Wednesday, 25 November 2009

Tories,bureaucracy and extremist schools

I hold no truck for Hizb ut-Tahrir. I would certainly share Tony Blair's instincts that they should be banned. But they are not. Nor is there any evidence that the organisation is running two independent schools in Slough and Haringey which receive state funding under the government's under-fives programme that has relied largely - as apparently will the Tories' new schools programme - on the private and voluntary sectors for expansion. David Cameron and Michael Gove have been condemning the Government for funding these schools.

Yet Tory spokesmen win applause from headteachers pledging that the Tories' new schools will be funded with the minimum of bureaucracy, sweeping aside most current checks. I'm all in favour of cutting bureaucracy and slashing the size of DCSF circulars - I spent many an hour trying to do so when I worked in the old education department.

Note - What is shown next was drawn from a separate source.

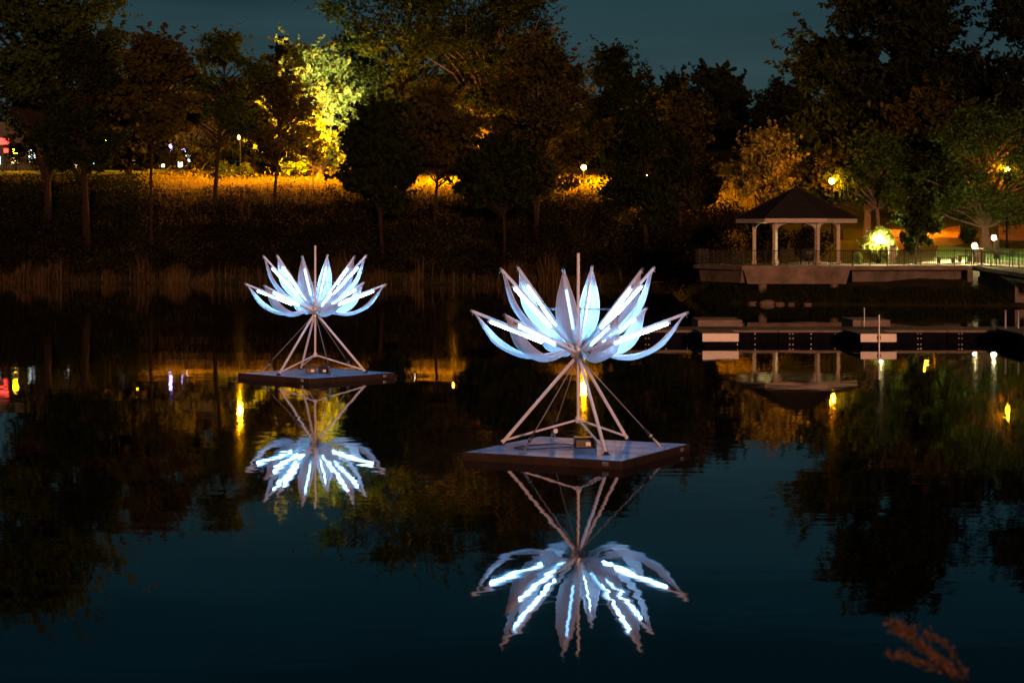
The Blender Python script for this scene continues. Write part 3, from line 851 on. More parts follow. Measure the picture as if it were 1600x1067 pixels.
def mast_lamp(label, px, py, d):
    p = P(px, py, d); g0 = G(p.x, d); hz = p.z - g0
    r = empty('light_mast', (p.x, d, g0)); tag(r, label, 'light mast')
    MB().lathe((0, 0, 0), [(.2, 0), (.09, hz - .1), (.06, hz + .1)], 10).build('pole', M['black'], r)
    aim = Vector((-.50, .80, .22)).normalized()
    c = Vector((-.3, .1, hz))
    MB().tube([(0, 0, hz), c], .04, 6).build('arm', M['iron'], r)
    MB().tube([c - aim * .12, c + aim * .10, c + aim * .22], [.22, .30, .33], 14).build('head', M['iron'], r)
    MB().tube([c + aim * .222, c + aim * .95], .33, 16, False).build('hood', M['black'], r)
    MB().tube([c + aim * .221, c + aim * .235], .26, 14).build('lens', M['mast'], r)
mast_lamp('tall light mast whose white light floods the bright green tree', 590, 180, 187)

# ------------------------------------------------------------------ trees
def crown_profile(style, t):
    if style == 'cone': return (1 - t) ** .8 * min(1, t * 6 + .35)
    if style == 'oval': return max(.05, math.sin(math.pi * min(1, (t * .93 + .07)) ** .85)) ** .7
    if style == 'dome': return max(.05, math.sqrt(max(0, 1 - (max(0, t - .3) / .7) ** 2)) * min(1, .55 + t * 1.8))
    return max(.05, math.sin(math.pi * (t * .9 + .06)) ** .6)

def tree(name, label, px, d, top, width, cbase, style='oval', leaf='leaf_green', nclump=90, nleaf=130, size=(.16, .34), lean=0.0, seed=0,
         bark='bark', tr=None, spread=1.0, group='trees on the far bank', dx=0.0, depth=.85, fork=False, low=None):
    rng = np.random.default_rng(seed + 17)
    x0 = X(px, d); g0 = G(x0, d) - .1
    H = Z(top, d) - g0; cb = max(.3, Z(cbase, d) - g0); R = width / 2 / F * d
    root = empty(name, (x0, d, g0)); tag(root, label, 'tree', group)
    tr = tr or (0.018 * H + .05)
    ln = lean * H; off = dx / F * d
    def axis(t):    # trunk centre line, t = 0..1 of the height
        return np.array([ln * t + off * max(0, (t - cb / H)) / max(.1, 1 - cb / H) + .18 * math.sin(t * 5 + seed), .15 * math.cos(t * 4 + seed), t * H])
    tb = MB()
    ts = np.linspace(0, .9, 9)
    rad = [tr * (1.5 if i == 0 else 1) * (1 - .85 * t / .95) for i, t in enumerate(ts)]
    tb.tube([axis(t) for t in ts], rad, 8)
    lobes = rng.uniform(0, 2 * math.pi, 10); lz = rng.uniform(.0, 1, 10); la = rng.uniform(-.48, .40, 10)
    cl = []
    subs = []
    ns = 11 if style == 'dome' else 9
    for k in range(ns):
        t = (k + rng.uniform(.25, .9)) / ns; a = k * 2.39996 + seed * 1.7
        rr = R * crown_profile(style, t) * rng.uniform(.50, .88)
        if k == ns - 1: rr *= .4
        br_ = R * rng.uniform(.26, .46)
        hz_ = min(br_ * .85, (H - cb) * .2)
        ax = axis(min(.95, (cb + (H - cb) * t) / H))
        subs.append((np.array([ax[0] + rr * math.cos(a), ax[1] + rr * math.sin(a) * depth, cb + (H - cb) * (t * .9 + .03)]), np.array([br_, br_ * depth, hz_])))
    for i in range(nclump):
        t = (i + rng.uniform(0, 1)) / nclump
        t = t ** (1.25 if style == 'cone' else .95)
        a = i * 2.39996 + rng.uniform(-.4, .4)
        m = rng.uniform(.86, 1.1)
        for k in range(10):
            dd = math.cos(a - lobes[k]); m += la[k] * max(0, dd) ** 3 * math.exp(-((t - lz[k]) / .15) ** 2) * 1.5
        rr = R * crown_profile(style, t) * m * (rng.uniform(.25, 1) ** .55)
        zc = cb + (H - cb) * (t * .96 + .02)
        ax = axis(min(.95, zc / H))
        c = np.array([ax[0] + rr * math.cos(a), ax[1] + rr * math.sin(a) * depth, zc - .10 * rr + rng.normal(0, .15)])
        if i % 5 and style != 'cone':      # most clumps gather in a few boughs
            lo = subs[i % len(subs)]
            q = rng.normal(0, 1, 3); q /= np.linalg.norm(q); q *= rng.uniform(.2, 1) ** .5
            c = lo[0] + q * lo[1]
            rr = float(np.hypot(c[0] - axis(min(.9, max(.1, c[2] / H)))[0], c[1]))
        cl.append((c, rr))
    pts = []
    for i, (c, rr) in enumerate(cl):
        # limb from the trunk to the clump
        tz = max(cb * .75, c[2] - rr * rng.uniform(.5, 1.0)) / H
        s = axis(min(.88, tz)); mid = (s + c) / 2 + np.array([0, 0, .12 * rr]) + rng.normal(0, .08 * max(rr, .3), 3)
        r0 = min(tr * .5, .02 + .018 * np.linalg.norm(c - s)) 
        tb.tube([s, mid, c], [r0, r0 * .6, .012], 4 if i % 3 else 5, False)
        cr = R * rng.uniform(.09, .28) * spread + .2
        n = int(nleaf * (1.35 if leaf in ('leaf_dark', 'leaf_pale') else .95) * rng.uniform(.4, 1.5))
        q = rng.normal(0, 1, (n, 3)); q /= np.linalg.norm(q, axis=1)[:, None]
        q *= (rng.uniform(0, 1, n) ** .45)[:, None] * cr
        q[:, 2] *= .62
        pts.append(c + q)
        # a few sprays sticking out
        for s_ in range(3):
            dv = rng.normal(0, 1, 3); dv[2] = abs(dv[2]) * .6; dv /= np.linalg.norm(dv)
            k = int(n * .10); tt = rng.uniform(.6, 2.3, k)
            pts.append(c + dv * cr * tt[:, None] + rng.normal(0, .09, (k, 3)))
    if fork:
        for s in (-1, 1):
            tb.tube([axis(.18), axis(.4) + np.array([s * R * .18, 0, 0]), axis(.7) + np.array([s * R * .42, 0, 0]), axis(.85) + np.array([s * R * .5, .2, 0])], [tr * .7, tr * .5, tr * .3, .03], 6)
    tb.build('trunk', M[bark], root)
    ls = [.8, 1.25, 1.0, 1.45, .9][seed % 5]
    v, f = leaves(np.concatenate(pts), rng, (size[0] * 1.2 * ls, size[1] * 1.75 * ls), 0, [.5, .62, .45, .7][seed % 4])
    npmesh('crown', v, f, M[leaf], root)
    return root

T = tree
T('broad_tree', 'huge dark tree cut by the left edge of the picture', 72, 172, -75, 330, 180, 'dome', 'leaf_green', 120, 150, (.18, .36), -.01, 1, dx=-30, fork=True, tr=.36)
T('dense_tree', 'dense black tree left of the slender trunk, foliage to the ground', 134, 168, 60, 158, 268, 'oval', 'leaf_dark', 105, 110, (.18, .34), 0, 2)
T('slender_tree', 'slender sparse tree with one straight dark trunk, left side', 238, 166, 55, 150, 212, 'oval', 'leaf_brown', 75, 75, (.16, .30), .01, 3, tr=.17)
T('park_tree', 'dark green tree on a leaning trunk above the orange grass', 338, 172, 52, 142, 205, 'oval', 'leaf_green', 85, 120, (.16, .32), .04, 4, tr=.22)
T('park_tree', 'olive tree with orange lit lower leaves left of the bright green tree', 432, 174, 112, 126, 248, 'oval', 'leaf_brown', 95, 120, (.15, .30), 0, 5, tr=.15)
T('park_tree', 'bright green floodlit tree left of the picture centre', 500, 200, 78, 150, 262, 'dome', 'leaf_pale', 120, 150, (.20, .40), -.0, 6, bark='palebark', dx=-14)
T('young_tree', 'small orange lit tree with thin trunk below the bright green tree', 487, 186, 190, 56, 252, 'oval', 'leaf_brown', 40, 50, (.14, .26), 0, 7, tr=.09, bark='palebark')
T('dense_tree', 'black rounded tree standing low on the bank, left of centre', 594, 161, 165, 122, 318, 'oval', 'leaf_dark', 120, 150, (.16, .30), 0, 8, tr=.2)
T('broad_tree', 'very tall spreading tree with forked limbs behind the black rounded tree', 640, 206, -25, 300, 215, 'dome', 'leaf_green', 140, 140, (.20, .40), -.01, 9, fork=True)
T('broad_tree', 'very tall tree with thick straight trunk at the picture centre', 752, 188, -20, 230, 190, 'dome', 'leaf_dark', 130, 140, (.20, .40), 0, 10, fork=True, dx=40, tr=.42, bark='palebark')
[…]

But some bureaucracy does have a purpose. For example, Ofsted currently looks at what a state school does to promote community cohesion as well as teaching, behaviour, leadership and attendance, a measure introduced precisely to ensure that state funding does not go to sectarian or cultish religious schools. The curriculum includes citizenship - following a review in which Lord Baker was prominent - to promote democracy and create a common sense of identity. No longer, apparently, if the Tories have their way. And I'm not aware of any Tory plan for a more rigorous inspection of independent schools; if there is one, perhaps they could share it with the sector.

How exactly can the Tories guarantee us that they will not fund a school run, say, by a group of Muslim parents where some people suspect a hidden promoter but cannot prove it, under their free-for-all? Either they will have proper (bureaucratic) checks or they will not.